Crosby Place, the house that he bought in 1523 is not far from St Anthony’s School though its surviving remnant was moved brick by brick to Cheyne Walk in 1910 — a site close to More’s Chelsea residence of Beaufort House.
The chapel of Ely Place — town palace of the Bishop of Ely — still survives as St Etheldreda’s, the only mediæval church in London now in use as a Catholic parish.
God’s own Borough of Southwark gets a look in as well, with the Augustinian priory of St Mary Overs (now the Protestant cathedral of Southwark) and the town palace of the bishops of Winchester. Remnants of the great hall of Winchester Palace remains standing to this day.
As is the mapmaker’s privilege, Mr Hall has taken some liberties: in order to fit Lambeth Palace — the residence of the Archbishop of Canterbury (and Primate of All England) he’s shifted it a bit north of its actual spot.

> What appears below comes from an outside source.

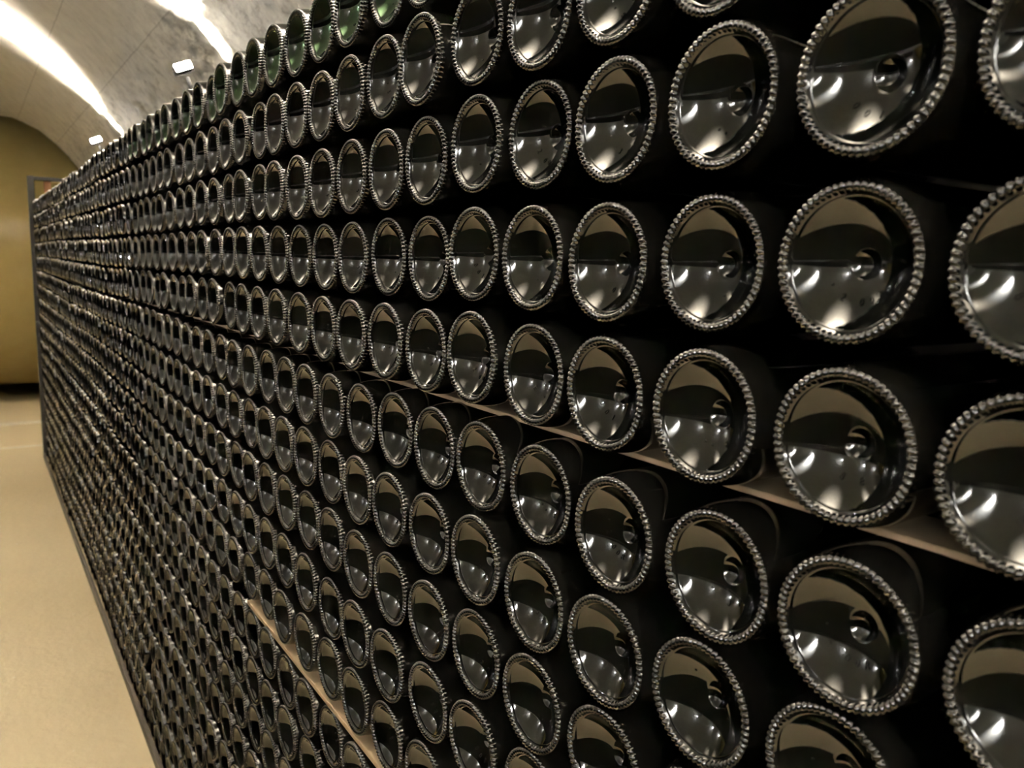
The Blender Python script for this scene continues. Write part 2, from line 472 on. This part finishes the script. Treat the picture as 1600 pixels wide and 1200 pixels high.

I wish he’d kept the Rose and Globe theatres which he included in his initial sketch for the map — Southwark was the theatre district of its day.
Hall also completed a sketch of Beaufort House as it would have appeared during St Thomas More’s lifetime. The house was demolished in 1740, and today’s Beaufort Street runs the line of the main drive leading up to it.
The Church of All Saints at Chelsea (now known as Chelsea Old Church) is at the bottom of the sketch and is where the More family burial vault is. His severed head is believed to be entombed there to this day.